Dollar Poised for May ’14 Low

Dollar Poised for May ’14 Low;
~78.00 = MAJOR Support! 
Euro Troubles Could Follow…

02/28/14 INSIIDE Track:

The Dollar Index has remained above its Oct. 21–25th low – set in synch with its 19-20 week cycle and a ~60-degree low-low-low-(low) CycleProgression (that subsequently produced another low on Dec. 18th).  However, the Dollar needs to give a weekly close above 81.73/DXH to reverse its weekly trend to up and to confirm this bottom.  

            The weekly & monthly trend patterns are in conflict, so the current consolidation could continue.  And, it could even yield a retest of – or spike below – the late-Oct. lows, without necessarily turning the monthly trend down.  

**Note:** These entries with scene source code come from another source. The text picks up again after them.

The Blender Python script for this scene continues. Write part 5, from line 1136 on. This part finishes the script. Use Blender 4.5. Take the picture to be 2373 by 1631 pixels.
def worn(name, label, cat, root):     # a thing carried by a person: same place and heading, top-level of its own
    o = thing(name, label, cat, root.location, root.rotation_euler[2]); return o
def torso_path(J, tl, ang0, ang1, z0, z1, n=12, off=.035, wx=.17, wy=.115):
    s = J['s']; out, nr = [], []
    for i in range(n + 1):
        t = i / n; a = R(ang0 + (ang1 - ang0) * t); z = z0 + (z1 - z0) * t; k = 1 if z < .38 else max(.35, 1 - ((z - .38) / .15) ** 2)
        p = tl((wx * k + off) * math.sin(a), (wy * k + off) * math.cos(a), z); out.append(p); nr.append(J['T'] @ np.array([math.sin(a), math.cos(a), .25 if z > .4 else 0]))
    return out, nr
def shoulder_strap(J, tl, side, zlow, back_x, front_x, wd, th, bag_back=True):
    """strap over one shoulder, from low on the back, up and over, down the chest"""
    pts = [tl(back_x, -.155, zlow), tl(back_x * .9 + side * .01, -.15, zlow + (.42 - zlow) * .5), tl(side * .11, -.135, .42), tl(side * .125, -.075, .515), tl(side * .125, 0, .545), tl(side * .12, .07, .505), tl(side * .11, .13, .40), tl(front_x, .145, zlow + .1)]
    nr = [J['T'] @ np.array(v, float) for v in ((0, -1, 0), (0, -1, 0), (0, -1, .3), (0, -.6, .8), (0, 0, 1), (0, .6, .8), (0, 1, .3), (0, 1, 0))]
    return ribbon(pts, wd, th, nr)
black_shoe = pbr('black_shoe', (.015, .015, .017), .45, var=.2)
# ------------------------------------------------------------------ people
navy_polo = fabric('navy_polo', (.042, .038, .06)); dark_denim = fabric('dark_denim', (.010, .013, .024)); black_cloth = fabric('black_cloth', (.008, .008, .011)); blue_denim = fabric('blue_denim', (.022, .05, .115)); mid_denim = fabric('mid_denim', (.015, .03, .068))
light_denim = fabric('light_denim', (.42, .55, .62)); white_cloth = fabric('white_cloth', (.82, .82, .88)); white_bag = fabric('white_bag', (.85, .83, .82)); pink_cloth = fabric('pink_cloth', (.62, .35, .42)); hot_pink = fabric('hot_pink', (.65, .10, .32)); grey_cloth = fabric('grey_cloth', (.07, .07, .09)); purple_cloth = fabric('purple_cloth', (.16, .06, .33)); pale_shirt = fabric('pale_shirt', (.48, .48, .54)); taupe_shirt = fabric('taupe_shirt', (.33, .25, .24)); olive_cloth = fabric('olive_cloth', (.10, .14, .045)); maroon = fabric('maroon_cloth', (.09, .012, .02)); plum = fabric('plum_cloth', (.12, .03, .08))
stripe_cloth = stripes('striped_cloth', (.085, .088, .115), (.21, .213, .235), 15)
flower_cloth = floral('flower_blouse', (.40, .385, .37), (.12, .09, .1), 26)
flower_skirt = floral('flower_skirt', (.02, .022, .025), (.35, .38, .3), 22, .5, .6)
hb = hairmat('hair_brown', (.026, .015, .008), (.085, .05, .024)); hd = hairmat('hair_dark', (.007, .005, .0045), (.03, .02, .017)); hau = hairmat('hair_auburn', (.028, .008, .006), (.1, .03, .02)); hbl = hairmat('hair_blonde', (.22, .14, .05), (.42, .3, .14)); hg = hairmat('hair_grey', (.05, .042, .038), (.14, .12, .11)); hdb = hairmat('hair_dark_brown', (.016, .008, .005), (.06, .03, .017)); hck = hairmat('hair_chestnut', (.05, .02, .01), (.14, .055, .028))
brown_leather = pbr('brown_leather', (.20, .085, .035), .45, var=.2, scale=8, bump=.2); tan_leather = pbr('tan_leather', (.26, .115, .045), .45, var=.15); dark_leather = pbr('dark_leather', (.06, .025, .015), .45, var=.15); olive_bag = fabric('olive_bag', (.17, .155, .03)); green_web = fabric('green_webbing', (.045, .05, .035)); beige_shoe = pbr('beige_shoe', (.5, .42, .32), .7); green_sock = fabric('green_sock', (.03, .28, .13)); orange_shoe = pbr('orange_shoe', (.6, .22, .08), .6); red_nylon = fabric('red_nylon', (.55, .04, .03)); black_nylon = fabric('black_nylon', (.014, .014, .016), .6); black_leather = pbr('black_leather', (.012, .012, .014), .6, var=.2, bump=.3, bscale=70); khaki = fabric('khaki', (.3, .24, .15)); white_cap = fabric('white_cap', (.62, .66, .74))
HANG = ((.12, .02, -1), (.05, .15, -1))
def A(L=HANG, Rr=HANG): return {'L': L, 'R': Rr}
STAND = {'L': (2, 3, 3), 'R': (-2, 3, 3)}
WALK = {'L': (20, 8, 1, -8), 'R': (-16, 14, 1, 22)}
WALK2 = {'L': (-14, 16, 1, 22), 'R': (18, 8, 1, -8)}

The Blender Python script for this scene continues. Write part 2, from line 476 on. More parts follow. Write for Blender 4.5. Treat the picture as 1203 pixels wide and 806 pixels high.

            This could also involve a spike below 79.00/DX – a level of vital support that represents a 50% correction of the ~73.00–85.00/DX advance.  The lows of late-2012, early-2013 & late-2013 were all set in close proximity to this support – another reason why a spike below it could be imminent (triple bottoms typically do not hold).  

            A drop to ~78.00/DX – the more likely scenario – would have the Dollar testing the lowest low of the past two years, retracing .618 of May 2011–July 2013 advance and completing an intermediate HHL projection (84.96 high–81.58 high–projected 78.20/DX low; based on continuous-contract levels).

            There are several longer-term cycles that portend an important bottom in March–May 2014, many of which could push this low out into May 2014.  These cycles include a ~3-year high-low-(low) Cycle Progression, a ~5-year high-high-(low) Cycle Progression, a ~6-year high-low-(low) Cycle Progression, and a 16-19 month low-low-low-low-(low) Cycle Progression.  Ideally, this last cycle would last 19 months – into May 2014 – and represent the exact mid-point of the Dollar’s most common cycle – a 38-month cycle.  

            So, an overall (but still likely volatile) decline into May 2014 and down to ~78.00/DX is probable before the next significant advance.

The Euro has rallied into an ongoing, intermediate (~60-degree) cycle in late-February and is poised to give the second neutral signal to its weekly downtrend.  Combined with its prevailing monthly uptrend, that makes the next 1-2 weeks a decisive time for the Euro.  It would need to give a weekly close above the Feb. 28th high in order to project further upside.”